Goal
Copy exactly the lines that run from the top of the listing to the line containing "return CAMZ - (py - HY) * Y / F", both ends included, and omit the pictures.

--- Begin Available data ---

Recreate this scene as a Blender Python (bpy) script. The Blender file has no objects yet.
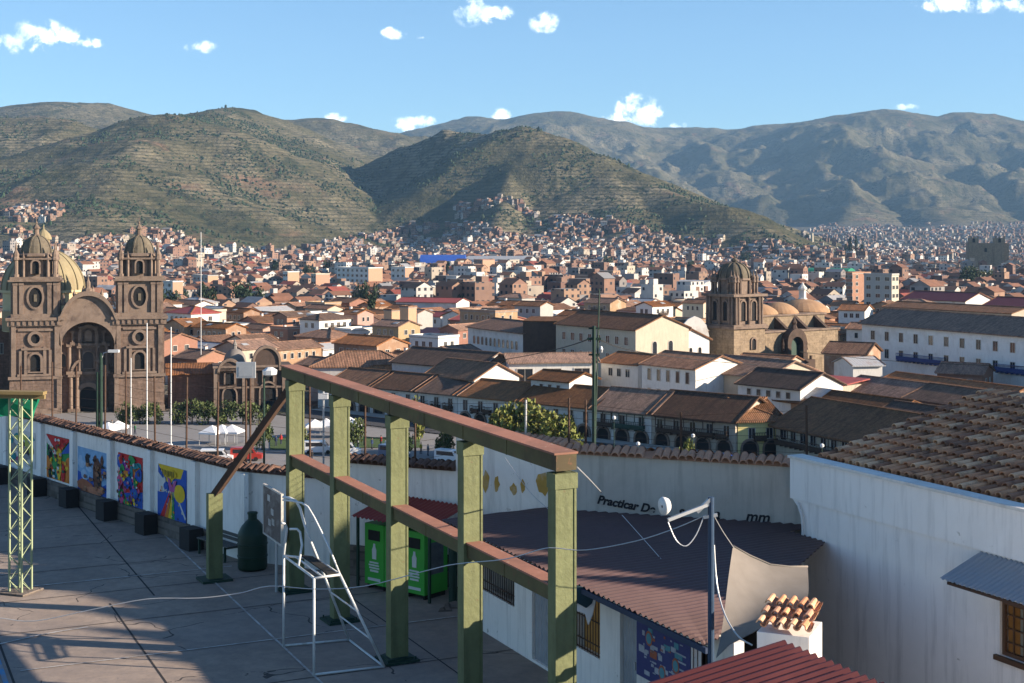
import bpy, math, random
import numpy as np
from mathutils import Vector, Matrix
random.seed(7)
rng = np.random.RandomState(11)
C = bpy.context.scene.collection
F = 1400.0
CAMZ = 9.0
HY = 240.0
R = math.radians
ZG = -25.0
SUN = Vector((0.985, -0.17, 0.33)).normalized()   # towards the sun

# ------------------------------------------------------------------ helpers
def XY(px, Y):
    return ((px - 512.0) / F * Y, Y)
def P(px, py, Y):
    return Vector(((px - 512.0) / F * Y, Y, CAMZ - (py - HY) * Y / F))
def GP(px, py, z=0.0):
    Y = (CAMZ - z) * F / (py - HY)
    return Vector(((px - 512.0) / F * Y, Y, z))
def on_line(px, p, d):
    t = (px - 512.0) / F
    k = (t * p[1] - p[0]) / (d[0] - t * d[1])
    return Vector((p[0] + d[0] * k, p[1] + d[1] * k, 0))
def zat(py, Y):
    return CAMZ - (py - HY) * Y / F

def tag(o, label=None, cat=None, group=None, kind=None):
    if label: o['label'] = label
    if cat: o['category'] = cat
    if group: o['group'] = group
    if kind: o['kind'] = kind
    return o
def empty(name, loc, rz=0.0, label=None, cat=None, group=None):
    o = bpy.data.objects.new(name, None); C.objects.link(o)
    o.location = loc; o.rotation_euler = (0, 0, rz)
    o.empty_display_size = 0.3
    return tag(o, label, cat, group)

class MB:
    def __init__(s):
        s.v = []; s.f = []; s.m = []; s.T = None
    def add(s, pts, faces, mi=0):
        n = len(s.v)
        if s.T is not None:
            pts = [s.T @ Vector(p) for p in pts]
        s.v.extend([tuple(p) for p in pts])
        for f in faces:
            s.f.append(tuple(i + n for i in f)); s.m.append(mi)
    def box(s, x0, y0, z0, x1, y1, z1, mi=0):
        s.add([(x0,y0,z0),(x1,y0,z0),(x1,y1,z0),(x0,y1,z0),(x0,y0,z1),(x1,y0,z1),(x1,y1,z1),(x0,y1,z1)],
              [(0,3,2,1),(4,5,6,7),(0,1,5,4),(1,2,6,5),(2,3,7,6),(3,0,4,7)], mi)
    def bar(s, a, b, w, h, mi=0, up=(0,0,1)):
        a = Vector(a); b = Vector(b); d = (b - a).normalized(); u = Vector(up)
        if abs(d.dot(u)) > 0.98: u = Vector((1, 0, 0))
        r = d.cross(u).normalized(); u = r.cross(d).normalized()
        p = []
        for q in (a, b):
            for (i, j) in ((-1,-1),(1,-1),(1,1),(-1,1)):
                p.append(q + r * (i * w / 2) + u * (j * h / 2))
        s.add(p, [(3,2,1,0),(4,5,6,7),(0,1,5,4),(1,2,6,5),(2,3,7,6),(3,0,4,7)], mi)
    def cyl(s, a, b, r0, r1=None, n=8, mi=0, cap=True):
        if r1 is None: r1 = r0
        a = Vector(a); b = Vector(b); d = (b - a).normalized(); u = Vector((0,0,1))
        if abs(d.z) > 0.95: u = Vector((1,0,0))
        r = d.cross(u).normalized(); u = r.cross(d).normalized()
        p = []
        for q, rr in ((a, r0), (b, r1)):
            for k in range(n):
                t = 2 * math.pi * k / n
                p.append(q + r * (rr * math.cos(t)) + u * (rr * math.sin(t)))
        fs = [(k, (k+1) % n, n + (k+1) % n, n + k) for k in range(n)]
        if cap: fs += [tuple(range(n-1, -1, -1)), tuple(range(n, 2*n))]
        s.add(p, fs, mi)
    def tube(s, pts, r, n=6, mi=0):
        pts = [Vector(p) for p in pts]; rings = []
        prev = None
        for i, q in enumerate(pts):
            d = (pts[min(i+1, len(pts)-1)] - pts[max(i-1, 0)]).normalized()
            u = Vector((0,0,1)) if prev is None else prev
            if abs(d.dot(u)) > 0.97: u = Vector((1,0,0)) if abs(d.x) < .9 else Vector((0,1,0))
            rr = d.cross(u).normalized(); uu = rr.cross(d).normalized(); prev = uu
            rings.append([q + rr * (r*math.cos(2*math.pi*k/n)) + uu * (r*math.sin(2*math.pi*k/n)) for k in range(n)])
        p = [x for ring in rings for x in ring]
        fs = []
        for i in range(len(pts)-1):
            for k in range(n):
                fs.append((i*n+k, i*n+(k+1) % n, (i+1)*n+(k+1) % n, (i+1)*n+k))
        fs += [tuple(range(n-1,-1,-1)), tuple((len(pts)-1)*n+k for k in range(n))]
        s.add(p, fs, mi)
    def lathe(s, prof, c=(0,0,0), n=16, mi=0, sx=1.0):
        p = []
        for (r, z) in prof:
            for k in range(n):
                t = 2*math.pi*(k+.5)/n
                p.append((c[0] + r*math.cos(t)*sx, c[1] + r*math.sin(t), c[2] + z))
        fs = []
        for i in range(len(prof)-1):
            for k in range(n):
                fs.append((i*n+k, i*n+(k+1) % n, (i+1)*n+(k+1) % n, (i+1)*n+k))
        fs += [tuple(range(n-1,-1,-1)), tuple((len(prof)-1)*n+k for k in range(n))]
        s.add(p, fs, mi)
    def prism(s, poly, y0, y1, mi=0):            # polygon in x,z (counter-clockwise seen from -y) pushed along y
        n = len(poly)
        p = [(x, y0, z) for x, z in poly] + [(x, y1, z) for x, z in poly]
        fs = [tuple(range(n)), tuple(range(2*n-1, n-1, -1))]
        fs += [(k, n+k, n+(k+1) % n, (k+1) % n) for k in range(n)]
        s.add(p, fs, mi)
    def ring(s, inner, outer, y0, y1, mi=0, close=True):   # band between two outlines of the same count
        n = len(inner)
        p = [(x, y0, z) for x, z in inner] + [(x, y0, z) for x, z in outer] + [(x, y1, z) for x, z in inner] + [(x, y1, z) for x, z in outer]
        fs = []
        for k in range(n if close else n-1):
            j = (k+1) % n
            fs += [(k, j, n+j, n+k), (n+k, n+j, 3*n+j, 3*n+k), (k, 2*n+k, 2*n+j, j)]
        s.add(p, fs, mi)
    def mesh(s, name, mats, smooth=False):
        me = bpy.data.meshes.new(name)
        me.from_pydata(s.v, [], s.f)
        for m in (mats if isinstance(mats, (list, tuple)) else [mats]): me.materials.append(m)
        if s.f: me.polygons.foreach_set('material_index', s.m)
        if smooth: me.polygons.foreach_set('use_smooth', [True]*len(s.f))
        me.update()
        return me
    def build(s, name, mats, parent=None, smooth=False, loc=None, rz=0.0):
        o = bpy.data.objects.new(name, s.mesh(name, mats, smooth)); C.objects.link(o)
        if parent is not None: o.parent = parent
        if loc is not None: o.location = loc
        o.rotation_euler = (0, 0, rz)
        return o
def inst(name, me, parent=None, loc=(0,0,0), rz=0.0, sc=None):
    o = bpy.data.objects.new(name, me); C.objects.link(o)
    if parent is not None: o.parent = parent
    o.location = loc; o.rotation_euler = (0, 0, rz)
    if sc is not None: o.scale = sc
    return o
def kids(o, table):
    return table.get(o, [])
def copy_tree(o, parent=None):
    c = o.copy(); C.objects.link(c)
    if parent is not None: c.parent = parent
    for ch in list(o.children): copy_tree(ch, c)
    return c
def arch_poly(w, h, n=8, z0=0.0, cx=0.0):        # opening outline, round head
    r = w/2
    p = [(cx-r, z0), (cx+r, z0)]
    for k in range(n+1):
        t = math.pi*k/n
        p.append((cx+r*math.cos(t), z0+h-r+r*math.sin(t)))
    return p

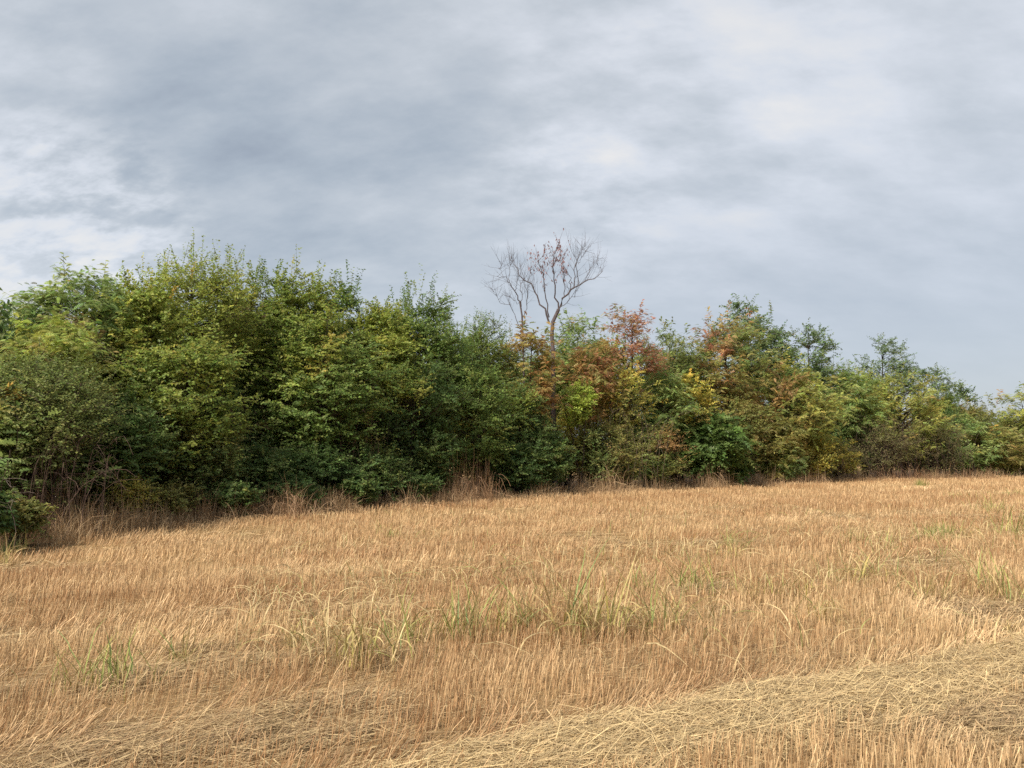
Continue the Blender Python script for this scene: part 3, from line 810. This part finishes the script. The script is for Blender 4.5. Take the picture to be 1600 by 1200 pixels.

--- End Available data ---

Written solution
Recreate this scene as a Blender Python (bpy) script. The Blender file has no objects yet.
import bpy, math, random
import numpy as np
from mathutils import Vector, Matrix
random.seed(7)
rng = np.random.RandomState(11)
C = bpy.context.scene.collection
F = 1400.0
CAMZ = 9.0
HY = 240.0
R = math.radians
ZG = -25.0
SUN = Vector((0.985, -0.17, 0.33)).normalized()   # towards the sun

# ------------------------------------------------------------------ helpers
def XY(px, Y):
    return ((px - 512.0) / F * Y, Y)
def P(px, py, Y):
    return Vector(((px - 512.0) / F * Y, Y, CAMZ - (py - HY) * Y / F))
def GP(px, py, z=0.0):
    Y = (CAMZ - z) * F / (py - HY)
    return Vector(((px - 512.0) / F * Y, Y, z))
def on_line(px, p, d):
    t = (px - 512.0) / F
    k = (t * p[1] - p[0]) / (d[0] - t * d[1])
    return Vector((p[0] + d[0] * k, p[1] + d[1] * k, 0))
def zat(py, Y):
    return CAMZ - (py - HY) * Y / F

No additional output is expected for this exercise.